### OBJECTIVE:
Which lines run from the first one up to and including the one with "from mathutils import"? Print exactly those.

┌──

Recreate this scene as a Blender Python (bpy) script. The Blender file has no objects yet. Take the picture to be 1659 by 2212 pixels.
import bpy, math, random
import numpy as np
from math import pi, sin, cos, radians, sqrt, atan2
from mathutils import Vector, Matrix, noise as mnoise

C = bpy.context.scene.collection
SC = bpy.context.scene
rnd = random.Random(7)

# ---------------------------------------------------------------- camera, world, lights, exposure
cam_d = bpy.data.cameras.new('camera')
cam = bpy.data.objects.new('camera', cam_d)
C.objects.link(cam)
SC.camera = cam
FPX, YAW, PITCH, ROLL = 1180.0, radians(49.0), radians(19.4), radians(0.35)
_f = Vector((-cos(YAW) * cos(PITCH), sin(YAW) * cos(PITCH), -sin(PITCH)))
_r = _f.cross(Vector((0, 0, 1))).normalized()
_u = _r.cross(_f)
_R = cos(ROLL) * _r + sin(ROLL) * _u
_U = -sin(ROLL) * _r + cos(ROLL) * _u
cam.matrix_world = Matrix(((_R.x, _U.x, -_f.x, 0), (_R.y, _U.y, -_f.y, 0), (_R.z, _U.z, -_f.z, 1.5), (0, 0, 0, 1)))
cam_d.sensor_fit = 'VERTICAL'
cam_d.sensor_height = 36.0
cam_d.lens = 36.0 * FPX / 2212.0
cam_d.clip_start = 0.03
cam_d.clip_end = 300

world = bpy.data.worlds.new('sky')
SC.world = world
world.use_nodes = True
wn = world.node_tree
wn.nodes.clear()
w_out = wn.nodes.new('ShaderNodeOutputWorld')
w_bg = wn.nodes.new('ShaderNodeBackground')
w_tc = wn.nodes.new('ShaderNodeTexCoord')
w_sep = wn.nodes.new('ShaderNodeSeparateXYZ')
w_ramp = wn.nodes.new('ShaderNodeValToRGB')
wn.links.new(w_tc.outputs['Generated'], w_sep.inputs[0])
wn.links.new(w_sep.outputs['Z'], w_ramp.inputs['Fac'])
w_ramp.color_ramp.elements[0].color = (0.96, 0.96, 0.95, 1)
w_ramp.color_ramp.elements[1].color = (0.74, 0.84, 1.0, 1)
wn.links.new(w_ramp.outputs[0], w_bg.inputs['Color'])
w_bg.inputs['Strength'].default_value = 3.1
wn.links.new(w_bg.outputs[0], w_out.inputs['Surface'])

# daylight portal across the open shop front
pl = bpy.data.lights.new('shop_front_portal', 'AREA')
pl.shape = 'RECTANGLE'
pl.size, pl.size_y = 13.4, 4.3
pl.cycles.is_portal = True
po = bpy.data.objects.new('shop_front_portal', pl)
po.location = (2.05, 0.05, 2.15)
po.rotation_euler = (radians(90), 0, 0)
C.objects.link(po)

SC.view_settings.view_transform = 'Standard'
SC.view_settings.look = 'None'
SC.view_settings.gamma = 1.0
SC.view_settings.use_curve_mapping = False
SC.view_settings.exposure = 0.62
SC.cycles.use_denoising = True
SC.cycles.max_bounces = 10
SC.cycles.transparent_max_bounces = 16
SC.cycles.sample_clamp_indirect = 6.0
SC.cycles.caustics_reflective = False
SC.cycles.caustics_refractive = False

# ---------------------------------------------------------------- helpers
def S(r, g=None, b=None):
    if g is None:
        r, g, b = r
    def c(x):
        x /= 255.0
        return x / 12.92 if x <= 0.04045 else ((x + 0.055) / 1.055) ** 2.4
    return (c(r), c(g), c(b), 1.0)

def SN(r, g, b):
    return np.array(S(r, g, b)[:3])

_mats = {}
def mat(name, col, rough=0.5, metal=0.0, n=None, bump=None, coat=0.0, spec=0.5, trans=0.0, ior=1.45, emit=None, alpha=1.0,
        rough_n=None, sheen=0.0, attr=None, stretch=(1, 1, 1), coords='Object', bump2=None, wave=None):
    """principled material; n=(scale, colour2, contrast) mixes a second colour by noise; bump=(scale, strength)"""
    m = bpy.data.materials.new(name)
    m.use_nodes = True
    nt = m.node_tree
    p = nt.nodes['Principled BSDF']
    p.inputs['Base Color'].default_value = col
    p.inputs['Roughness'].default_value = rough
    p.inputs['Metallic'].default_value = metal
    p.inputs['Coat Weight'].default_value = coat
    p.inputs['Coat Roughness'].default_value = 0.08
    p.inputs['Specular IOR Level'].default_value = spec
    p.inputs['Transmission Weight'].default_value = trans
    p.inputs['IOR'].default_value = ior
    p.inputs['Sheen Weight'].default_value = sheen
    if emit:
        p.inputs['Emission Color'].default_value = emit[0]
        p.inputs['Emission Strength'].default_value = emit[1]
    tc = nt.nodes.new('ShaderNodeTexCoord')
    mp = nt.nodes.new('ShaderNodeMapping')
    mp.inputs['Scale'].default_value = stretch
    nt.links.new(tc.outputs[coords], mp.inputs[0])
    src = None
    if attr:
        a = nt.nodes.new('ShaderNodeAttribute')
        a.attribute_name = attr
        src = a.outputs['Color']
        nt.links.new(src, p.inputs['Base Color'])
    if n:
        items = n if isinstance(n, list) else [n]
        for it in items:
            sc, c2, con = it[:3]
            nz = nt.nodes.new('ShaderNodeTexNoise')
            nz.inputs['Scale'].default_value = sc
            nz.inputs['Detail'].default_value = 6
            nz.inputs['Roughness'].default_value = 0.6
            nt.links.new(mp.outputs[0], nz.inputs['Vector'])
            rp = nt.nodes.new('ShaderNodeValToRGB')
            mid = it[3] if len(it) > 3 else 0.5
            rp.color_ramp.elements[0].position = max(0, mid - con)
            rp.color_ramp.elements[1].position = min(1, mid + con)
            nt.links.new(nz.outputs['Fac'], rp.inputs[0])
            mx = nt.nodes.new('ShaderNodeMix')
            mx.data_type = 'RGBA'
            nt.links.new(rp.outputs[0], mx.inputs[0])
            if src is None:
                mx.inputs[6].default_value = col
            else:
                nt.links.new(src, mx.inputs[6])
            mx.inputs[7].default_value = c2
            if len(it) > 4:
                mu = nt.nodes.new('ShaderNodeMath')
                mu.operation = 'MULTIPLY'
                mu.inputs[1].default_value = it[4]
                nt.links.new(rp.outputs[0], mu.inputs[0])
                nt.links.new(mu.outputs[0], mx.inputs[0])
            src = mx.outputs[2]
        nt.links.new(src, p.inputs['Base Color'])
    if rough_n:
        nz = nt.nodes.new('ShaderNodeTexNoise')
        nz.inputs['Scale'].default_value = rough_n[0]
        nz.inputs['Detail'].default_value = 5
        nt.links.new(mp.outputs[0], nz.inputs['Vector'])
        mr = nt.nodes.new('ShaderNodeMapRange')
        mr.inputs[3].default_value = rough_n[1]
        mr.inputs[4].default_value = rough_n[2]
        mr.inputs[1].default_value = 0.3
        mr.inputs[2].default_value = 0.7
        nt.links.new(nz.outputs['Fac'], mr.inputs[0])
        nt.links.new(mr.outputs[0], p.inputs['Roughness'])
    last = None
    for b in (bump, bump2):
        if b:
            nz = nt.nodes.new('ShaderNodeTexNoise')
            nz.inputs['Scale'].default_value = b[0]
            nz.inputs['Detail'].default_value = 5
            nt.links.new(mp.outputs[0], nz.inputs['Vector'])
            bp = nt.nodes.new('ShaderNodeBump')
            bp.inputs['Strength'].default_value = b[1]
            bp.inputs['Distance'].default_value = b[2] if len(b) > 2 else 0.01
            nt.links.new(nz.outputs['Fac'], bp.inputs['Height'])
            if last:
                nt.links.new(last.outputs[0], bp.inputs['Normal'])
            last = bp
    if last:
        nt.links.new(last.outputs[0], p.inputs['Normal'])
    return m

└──

### THE SOLUTION:
Recreate this scene as a Blender Python (bpy) script. The Blender file has no objects yet. Take the picture to be 1659 by 2212 pixels.
import bpy, math, random
import numpy as np
from math import pi, sin, cos, radians, sqrt, atan2
from mathutils import Vector, Matrix, noise as mnoise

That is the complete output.